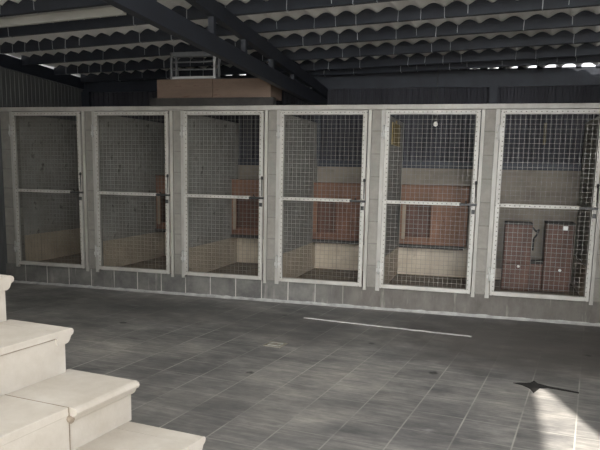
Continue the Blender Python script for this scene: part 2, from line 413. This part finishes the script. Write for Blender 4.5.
bm_prism(bm, [(-.035, -.18), (.035, -.18), (.035, -.014), (-.035, -.014)], (XL, 1.95, roof_z(1.95) + .09), (XL, -3.2, roof_z(-3.2) + .09), (1, 0, 0))
tag(obj('trim_6', bm, 'dark_iron'), 'dark sloping eave beam along the left wall', 'beam', kind='structure')
for i, x in enumerate((-.14, 3.575, 5.93)):
    tag(boxes('post', [((x - .05 - (.02 if i == 0 else 0), 1.835, 1.71), (x + .045 + (.02 if i == 0 else 0), 1.895, 2.69))], 'dark_iron'),
        ('dark roof post standing in the back left corner', 'dark roof post on the back wall by the roof truss end', 'dark roof post on the back wall above the last block pillar')[i], 'post', kind='structure')
# right-hand wall with its end pier (outside the picture, shades the floor)
tag(boxes('wall_right', [((XR, -4.1, 0), (XR + .12, 2.0, 2.80))], 'right_wall'), 'unseen rendered wall closing the right side of the yard', 'wall', kind='structure')
# kennel floors, a little lower from left to right
OFF = [.075, .05, .02, .0, -.01, -.01, -.01]
for n in range(6):
    tag(boxes('floor_kennel', [((n * P - .05, .16, 0), (n * P + 1.05, 1.9, .16 + OFF[n]))], 'slab'), 'cement floor inside kennel %s' % ['one', 'two', 'three', 'four', 'five', 'six'][n], 'floor', kind='structure')

# corrugated roof: sheets rest on the purlins, ribs run across them
bm = bmesh.new(); per = .21; amp = .024
def prof(u): return amp * 2 * (abs(math.cos(PI * u / per)) ** 1.15)
us = [(-1.2 + per / 8 * i) for i in range(int(9.2 / (per / 8)))]
vs_ = [(-3.1 + .31 * j) for j in range(20)]
grid = []
for u in us:
    row = []
    for v in vs_:
        p = E1 * u + E2 * v
        y = min(p.y, 2.13)
        row.append(bm.verts.new((p.x, y, roof_z(y) + .092 + prof(u))))
    grid.append(row)
for i in range(len(us) - 1):
    for j in range(len(vs_) - 1):
        c = (grid[i][j].co + grid[i + 1][j + 1].co) / 2
        if XL - .16 < c.x < XR + .35 and c.y < 2.12:
            f = bm.faces.new((grid[i][j], grid[i + 1][j], grid[i + 1][j + 1], grid[i][j + 1])); f.smooth = True
bmesh.ops.delete(bm, geom=[v for v in bm.verts if not v.link_faces], context='VERTS')
ro = obj('ceiling', bm, 'roof')
md = ro.modifiers.new('thick', 'SOLIDIFY'); md.thickness = .006; md.offset = 1
tag(ro, 'pale corrugated cement roof sheets seen from below', 'roof', kind='structure')

# purlins with hook bolts
AP = math.radians(-8.5); PE1 = Vector((math.cos(AP), math.sin(AP), 0)); PE2 = Vector((-math.sin(AP), math.cos(AP), 0))
PUR = [(2.15, 'dark roof purlin closest to the back eave, only right half of roof', 3.0), (1.765, 'dark roof purlin second from the back eave', None), (1.12, 'dark roof purlin third from the back eave', None), (.425, 'dark roof purlin fourth from the back eave', None),
       (-.235, 'dark roof purlin fifth from the back eave, crossing above the truss', None), (-.885, 'dark roof purlin sixth from the back, with a pale batten on it', None), (-1.55, 'dark roof purlin at the top left corner of the photo', None), (-2.3, 'dark roof purlin over the yard floor before the stairs', None), (-3.04, 'dark roof purlin at the open front edge of the roof', None)]
for e, lab, xmin in PUR:
    a = (xmin if xmin else XL + .05); 
    def pt(x, e=e): 
        y = (e - x * PE2.x) / PE2.y
        return Vector((x, y, roof_z(y)))
    pa, pb = pt(a), pt(XR - .02)
    c = (pa + pb) / 2
    t = thing('roof_purlin', lab, 'purlin', c, 'dark purlins under the corrugated roof')
    d = (pb - pa); L = d.length; 
    bm = bmesh.new(); bm_beam(bm, pa - c + Vector((0, 0, .045)), pb - c + Vector((0, 0, .045)), .055, .09)
    obj('timber', bm, 'dark_iron', t, .003)
    # dark strip modelled as the shade in the sheet's waves above the timber
    bm = bmesh.new(); prev = None; nseg = int(L / (per / 10))
    for i in range(nseg + 1):
        q = pa + d * (i / nseg); top = .092 + prof(q.dot(E1)) - .007
        ring = [bm.verts.new(q - c + w_ + Vector((0, 0, h_))) for w_ in (-PE2 * .02, PE2 * .012) for h_ in (.088, max(top, .0885))]
        if prev:
            for k_, l_ in ((0, 1), (1, 3), (3, 2)): bm.faces.new((prev[k_], prev[l_], ring[l_], ring[k_]))
        prev = ring
    obj('wave_shade_strip', bm, 'dark_iron', t)
    # hooks hang at the valleys of the sheets
    k0 = math.floor(-2 / per)
    for k in range(k0, k0 + 60):
        u = (k + .5) * per
        # point on purlin with E1.u
        s = (u - pa.dot(E1)) / (d.normalized().dot(E1))
        if s < .08 or s > L - .08 or random.random() < .38 or (e < -1.2 and random.random() < .6): continue
        q = pa + d.normalized() * s - c
        bm = bmesh.new(); f = -PE2 * .031; jx = PE1 * random.uniform(-.012, .012); r = random.choice((.0026, .0034, .004))
        bm_path(bm, [q + f + jx * .3 + Vector((0, 0, .097)), q + f + jx + Vector((0, 0, random.choice((-.004, -.004, .02)))), q + PE2 * .02 + jx + Vector((0, 0, -.005))], r, 5)
        obj('hook_bolt', bm, 'hook', t)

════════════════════

**GIVEN INSTRUCTION**: Do not copy the pictures, but repeat every line exactly.

**EXPECTED OUTPUT**:
Continue the Blender Python script for this scene: part 2, from line 413. This part finishes the script. Write for Blender 4.5.
bm_prism(bm, [(-.035, -.18), (.035, -.18), (.035, -.014), (-.035, -.014)], (XL, 1.95, roof_z(1.95) + .09), (XL, -3.2, roof_z(-3.2) + .09), (1, 0, 0))
tag(obj('trim_6', bm, 'dark_iron'), 'dark sloping eave beam along the left wall', 'beam', kind='structure')
for i, x in enumerate((-.14, 3.575, 5.93)):
    tag(boxes('post', [((x - .05 - (.02 if i == 0 else 0), 1.835, 1.71), (x + .045 + (.02 if i == 0 else 0), 1.895, 2.69))], 'dark_iron'),
        ('dark roof post standing in the back left corner', 'dark roof post on the back wall by the roof truss end', 'dark roof post on the back wall above the last block pillar')[i], 'post', kind='structure')
# right-hand wall with its end pier (outside the picture, shades the floor)
tag(boxes('wall_right', [((XR, -4.1, 0), (XR + .12, 2.0, 2.80))], 'right_wall'), 'unseen rendered wall closing the right side of the yard', 'wall', kind='structure')
# kennel floors, a little lower from left to right
OFF = [.075, .05, .02, .0, -.01, -.01, -.01]
for n in range(6):
    tag(boxes('floor_kennel', [((n * P - .05, .16, 0), (n * P + 1.05, 1.9, .16 + OFF[n]))], 'slab'), 'cement floor inside kennel %s' % ['one', 'two', 'three', 'four', 'five', 'six'][n], 'floor', kind='structure')

# corrugated roof: sheets rest on the purlins, ribs run across them
bm = bmesh.new(); per = .21; amp = .024
def prof(u): return amp * 2 * (abs(math.cos(PI * u / per)) ** 1.15)
us = [(-1.2 + per / 8 * i) for i in range(int(9.2 / (per / 8)))]
vs_ = [(-3.1 + .31 * j) for j in range(20)]
grid = []
for u in us:
    row = []
    for v in vs_:
        p = E1 * u + E2 * v
        y = min(p.y, 2.13)
        row.append(bm.verts.new((p.x, y, roof_z(y) + .092 + prof(u))))
    grid.append(row)
for i in range(len(us) - 1):
    for j in range(len(vs_) - 1):
        c = (grid[i][j].co + grid[i + 1][j + 1].co) / 2
        if XL - .16 < c.x < XR + .35 and c.y < 2.12:
            f = bm.faces.new((grid[i][j], grid[i + 1][j], grid[i + 1][j + 1], grid[i][j + 1])); f.smooth = True
bmesh.ops.delete(bm, geom=[v for v in bm.verts if not v.link_faces], context='VERTS')
ro = obj('ceiling', bm, 'roof')
md = ro.modifiers.new('thick', 'SOLIDIFY'); md.thickness = .006; md.offset = 1
tag(ro, 'pale corrugated cement roof sheets seen from below', 'roof', kind='structure')

# purlins with hook bolts
AP = math.radians(-8.5); PE1 = Vector((math.cos(AP), math.sin(AP), 0)); PE2 = Vector((-math.sin(AP), math.cos(AP), 0))
PUR = [(2.15, 'dark roof purlin closest to the back eave, only right half of roof', 3.0), (1.765, 'dark roof purlin second from the back eave', None), (1.12, 'dark roof purlin third from the back eave', None), (.425, 'dark roof purlin fourth from the back eave', None),
       (-.235, 'dark roof purlin fifth from the back eave, crossing above the truss', None), (-.885, 'dark roof purlin sixth from the back, with a pale batten on it', None), (-1.55, 'dark roof purlin at the top left corner of the photo', None), (-2.3, 'dark roof purlin over the yard floor before the stairs', None), (-3.04, 'dark roof purlin at the open front edge of the roof', None)]
for e, lab, xmin in PUR:
    a = (xmin if xmin else XL + .05); 
    def pt(x, e=e): 
        y = (e - x * PE2.x) / PE2.y
        return Vector((x, y, roof_z(y)))
    pa, pb = pt(a), pt(XR - .02)
    c = (pa + pb) / 2
    t = thing('roof_purlin', lab, 'purlin', c, 'dark purlins under the corrugated roof')
    d = (pb - pa); L = d.length; 
    bm = bmesh.new(); bm_beam(bm, pa - c + Vector((0, 0, .045)), pb - c + Vector((0, 0, .045)), .055, .09)
    obj('timber', bm, 'dark_iron', t, .003)
    # dark strip modelled as the shade in the sheet's waves above the timber
    bm = bmesh.new(); prev = None; nseg = int(L / (per / 10))
    for i in range(nseg + 1):
        q = pa + d * (i / nseg); top = .092 + prof(q.dot(E1)) - .007
        ring = [bm.verts.new(q - c + w_ + Vector((0, 0, h_))) for w_ in (-PE2 * .02, PE2 * .012) for h_ in (.088, max(top, .0885))]
        if prev:
            for k_, l_ in ((0, 1), (1, 3), (3, 2)): bm.faces.new((prev[k_], prev[l_], ring[l_], ring[k_]))
        prev = ring
    obj('wave_shade_strip', bm, 'dark_iron', t)
    # hooks hang at the valleys of the sheets
    k0 = math.floor(-2 / per)
    for k in range(k0, k0 + 60):
        u = (k + .5) * per
        # point on purlin with E1.u
        s = (u - pa.dot(E1)) / (d.normalized().dot(E1))
        if s < .08 or s > L - .08 or random.random() < .38 or (e < -1.2 and random.random() < .6): continue
        q = pa + d.normalized() * s - c
        bm = bmesh.new(); f = -PE2 * .031; jx = PE1 * random.uniform(-.012, .012); r = random.choice((.0026, .0034, .004))
        bm_path(bm, [q + f + jx * .3 + Vector((0, 0, .097)), q + f + jx + Vector((0, 0, random.choice((-.004, -.004, .02)))), q + PE2 * .02 + jx + Vector((0, 0, -.005))], r, 5)
        obj('hook_bolt', bm, 'hook', t)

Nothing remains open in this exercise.